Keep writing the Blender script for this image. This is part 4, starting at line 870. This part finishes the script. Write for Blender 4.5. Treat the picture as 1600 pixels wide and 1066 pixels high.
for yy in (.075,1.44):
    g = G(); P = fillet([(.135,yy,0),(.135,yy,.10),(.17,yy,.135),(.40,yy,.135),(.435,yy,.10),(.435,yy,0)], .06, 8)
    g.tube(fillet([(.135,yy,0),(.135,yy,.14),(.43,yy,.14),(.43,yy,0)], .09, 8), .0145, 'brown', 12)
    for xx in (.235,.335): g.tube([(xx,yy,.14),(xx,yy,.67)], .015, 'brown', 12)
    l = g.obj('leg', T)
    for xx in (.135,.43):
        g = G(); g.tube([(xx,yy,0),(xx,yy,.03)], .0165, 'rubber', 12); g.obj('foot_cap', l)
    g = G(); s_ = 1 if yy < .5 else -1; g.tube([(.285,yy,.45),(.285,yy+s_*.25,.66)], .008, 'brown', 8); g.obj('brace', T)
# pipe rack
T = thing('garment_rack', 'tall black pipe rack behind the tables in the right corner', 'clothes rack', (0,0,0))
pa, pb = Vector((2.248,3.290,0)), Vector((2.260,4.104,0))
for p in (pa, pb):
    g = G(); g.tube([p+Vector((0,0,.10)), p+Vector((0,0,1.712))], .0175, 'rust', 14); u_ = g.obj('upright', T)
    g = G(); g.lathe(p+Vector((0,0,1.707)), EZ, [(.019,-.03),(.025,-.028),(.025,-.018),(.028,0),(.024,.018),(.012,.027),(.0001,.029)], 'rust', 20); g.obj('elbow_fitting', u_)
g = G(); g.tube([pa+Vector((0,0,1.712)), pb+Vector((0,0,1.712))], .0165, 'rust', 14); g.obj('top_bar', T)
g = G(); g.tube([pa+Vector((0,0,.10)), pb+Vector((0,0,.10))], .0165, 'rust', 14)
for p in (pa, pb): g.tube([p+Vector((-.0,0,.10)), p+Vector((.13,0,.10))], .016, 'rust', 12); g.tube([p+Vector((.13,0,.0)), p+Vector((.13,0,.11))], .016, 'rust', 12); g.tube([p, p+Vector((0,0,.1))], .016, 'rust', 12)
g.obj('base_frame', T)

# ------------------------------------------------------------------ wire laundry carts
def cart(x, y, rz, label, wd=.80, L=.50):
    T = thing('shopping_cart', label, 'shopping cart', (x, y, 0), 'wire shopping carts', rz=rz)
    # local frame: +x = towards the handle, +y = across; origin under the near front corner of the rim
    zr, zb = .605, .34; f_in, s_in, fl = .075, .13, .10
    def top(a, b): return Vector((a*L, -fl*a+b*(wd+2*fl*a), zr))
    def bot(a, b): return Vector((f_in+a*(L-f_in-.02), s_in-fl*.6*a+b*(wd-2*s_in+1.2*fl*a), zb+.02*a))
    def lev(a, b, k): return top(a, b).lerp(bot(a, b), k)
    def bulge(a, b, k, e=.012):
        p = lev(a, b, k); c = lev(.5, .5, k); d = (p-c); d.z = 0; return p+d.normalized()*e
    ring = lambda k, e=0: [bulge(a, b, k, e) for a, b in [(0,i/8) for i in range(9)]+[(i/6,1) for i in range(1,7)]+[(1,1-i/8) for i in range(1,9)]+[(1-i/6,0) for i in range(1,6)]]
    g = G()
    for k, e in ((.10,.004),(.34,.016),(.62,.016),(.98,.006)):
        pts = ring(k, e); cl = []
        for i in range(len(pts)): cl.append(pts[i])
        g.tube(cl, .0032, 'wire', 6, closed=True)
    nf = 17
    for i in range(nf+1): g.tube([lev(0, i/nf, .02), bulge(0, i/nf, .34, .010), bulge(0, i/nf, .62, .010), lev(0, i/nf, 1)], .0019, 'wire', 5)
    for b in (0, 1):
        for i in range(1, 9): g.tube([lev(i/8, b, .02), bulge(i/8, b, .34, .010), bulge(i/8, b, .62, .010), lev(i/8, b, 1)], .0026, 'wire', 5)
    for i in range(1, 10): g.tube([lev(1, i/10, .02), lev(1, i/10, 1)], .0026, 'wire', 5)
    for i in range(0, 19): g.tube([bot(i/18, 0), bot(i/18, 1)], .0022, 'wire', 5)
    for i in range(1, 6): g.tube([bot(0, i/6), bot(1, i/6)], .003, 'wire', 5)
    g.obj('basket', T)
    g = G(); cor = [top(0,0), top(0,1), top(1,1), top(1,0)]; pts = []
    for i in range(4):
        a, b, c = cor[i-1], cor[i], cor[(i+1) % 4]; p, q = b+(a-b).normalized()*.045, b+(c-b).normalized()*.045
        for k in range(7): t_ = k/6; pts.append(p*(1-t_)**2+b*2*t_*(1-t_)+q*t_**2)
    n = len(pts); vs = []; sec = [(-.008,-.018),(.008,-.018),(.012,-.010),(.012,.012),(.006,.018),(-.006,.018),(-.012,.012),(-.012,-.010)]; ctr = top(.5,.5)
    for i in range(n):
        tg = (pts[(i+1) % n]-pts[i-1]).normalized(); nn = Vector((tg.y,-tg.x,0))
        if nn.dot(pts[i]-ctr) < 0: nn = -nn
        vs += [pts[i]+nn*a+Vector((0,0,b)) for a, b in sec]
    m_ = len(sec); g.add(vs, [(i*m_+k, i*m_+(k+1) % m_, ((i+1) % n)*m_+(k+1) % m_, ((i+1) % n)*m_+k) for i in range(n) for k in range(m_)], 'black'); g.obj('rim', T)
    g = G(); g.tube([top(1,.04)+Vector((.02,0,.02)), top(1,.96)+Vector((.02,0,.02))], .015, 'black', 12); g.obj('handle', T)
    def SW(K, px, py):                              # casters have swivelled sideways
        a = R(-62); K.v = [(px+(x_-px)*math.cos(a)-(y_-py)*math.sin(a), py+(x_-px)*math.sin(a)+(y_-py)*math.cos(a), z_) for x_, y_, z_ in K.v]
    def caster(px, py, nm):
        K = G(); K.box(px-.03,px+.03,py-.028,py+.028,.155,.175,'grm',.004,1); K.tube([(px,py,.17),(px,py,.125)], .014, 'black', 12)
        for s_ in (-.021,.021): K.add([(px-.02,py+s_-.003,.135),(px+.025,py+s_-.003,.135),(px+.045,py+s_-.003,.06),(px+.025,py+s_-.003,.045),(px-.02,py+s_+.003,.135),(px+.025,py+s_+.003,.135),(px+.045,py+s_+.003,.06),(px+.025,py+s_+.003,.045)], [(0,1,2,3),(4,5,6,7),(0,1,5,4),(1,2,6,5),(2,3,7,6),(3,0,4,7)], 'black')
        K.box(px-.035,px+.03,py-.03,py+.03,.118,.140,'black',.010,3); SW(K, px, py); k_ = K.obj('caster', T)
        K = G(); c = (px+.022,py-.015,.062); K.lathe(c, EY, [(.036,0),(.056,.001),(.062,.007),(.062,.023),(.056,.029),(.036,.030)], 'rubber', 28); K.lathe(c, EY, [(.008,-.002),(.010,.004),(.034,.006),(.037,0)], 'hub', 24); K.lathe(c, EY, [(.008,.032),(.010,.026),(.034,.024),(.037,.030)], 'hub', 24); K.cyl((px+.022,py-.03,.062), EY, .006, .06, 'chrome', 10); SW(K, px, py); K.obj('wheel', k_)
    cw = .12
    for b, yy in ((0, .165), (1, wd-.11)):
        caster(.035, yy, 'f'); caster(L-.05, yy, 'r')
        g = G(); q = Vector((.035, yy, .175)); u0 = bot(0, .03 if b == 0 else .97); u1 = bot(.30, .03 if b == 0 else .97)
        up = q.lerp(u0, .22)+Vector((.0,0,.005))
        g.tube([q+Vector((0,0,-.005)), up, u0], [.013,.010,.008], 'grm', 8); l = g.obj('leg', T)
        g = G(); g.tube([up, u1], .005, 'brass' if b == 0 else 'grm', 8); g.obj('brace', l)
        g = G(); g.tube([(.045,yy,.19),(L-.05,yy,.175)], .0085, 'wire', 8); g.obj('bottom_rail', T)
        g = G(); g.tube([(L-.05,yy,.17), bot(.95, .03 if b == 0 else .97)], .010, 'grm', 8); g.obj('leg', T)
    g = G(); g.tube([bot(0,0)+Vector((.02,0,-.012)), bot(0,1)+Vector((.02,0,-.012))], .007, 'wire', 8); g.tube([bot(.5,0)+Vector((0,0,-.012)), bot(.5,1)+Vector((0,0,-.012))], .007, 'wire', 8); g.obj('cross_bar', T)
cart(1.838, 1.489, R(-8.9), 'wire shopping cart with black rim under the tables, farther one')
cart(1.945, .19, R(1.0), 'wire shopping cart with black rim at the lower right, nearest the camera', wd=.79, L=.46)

:::::

### Description of the task
Exactly repeat the lines running from the top of the listing to the line bearing "g.obj('base_frame', T)", both of those lines included, and only them.

### Result of the task
Keep writing the Blender script for this image. This is part 4, starting at line 870. This part finishes the script. Write for Blender 4.5. Treat the picture as 1600 pixels wide and 1066 pixels high.
for yy in (.075,1.44):
    g = G(); P = fillet([(.135,yy,0),(.135,yy,.10),(.17,yy,.135),(.40,yy,.135),(.435,yy,.10),(.435,yy,0)], .06, 8)
    g.tube(fillet([(.135,yy,0),(.135,yy,.14),(.43,yy,.14),(.43,yy,0)], .09, 8), .0145, 'brown', 12)
    for xx in (.235,.335): g.tube([(xx,yy,.14),(xx,yy,.67)], .015, 'brown', 12)
    l = g.obj('leg', T)
    for xx in (.135,.43):
        g = G(); g.tube([(xx,yy,0),(xx,yy,.03)], .0165, 'rubber', 12); g.obj('foot_cap', l)
    g = G(); s_ = 1 if yy < .5 else -1; g.tube([(.285,yy,.45),(.285,yy+s_*.25,.66)], .008, 'brown', 8); g.obj('brace', T)
# pipe rack
T = thing('garment_rack', 'tall black pipe rack behind the tables in the right corner', 'clothes rack', (0,0,0))
pa, pb = Vector((2.248,3.290,0)), Vector((2.260,4.104,0))
for p in (pa, pb):
    g = G(); g.tube([p+Vector((0,0,.10)), p+Vector((0,0,1.712))], .0175, 'rust', 14); u_ = g.obj('upright', T)
    g = G(); g.lathe(p+Vector((0,0,1.707)), EZ, [(.019,-.03),(.025,-.028),(.025,-.018),(.028,0),(.024,.018),(.012,.027),(.0001,.029)], 'rust', 20); g.obj('elbow_fitting', u_)
g = G(); g.tube([pa+Vector((0,0,1.712)), pb+Vector((0,0,1.712))], .0165, 'rust', 14); g.obj('top_bar', T)
g = G(); g.tube([pa+Vector((0,0,.10)), pb+Vector((0,0,.10))], .0165, 'rust', 14)
for p in (pa, pb): g.tube([p+Vector((-.0,0,.10)), p+Vector((.13,0,.10))], .016, 'rust', 12); g.tube([p+Vector((.13,0,.0)), p+Vector((.13,0,.11))], .016, 'rust', 12); g.tube([p, p+Vector((0,0,.1))], .016, 'rust', 12)
g.obj('base_frame', T)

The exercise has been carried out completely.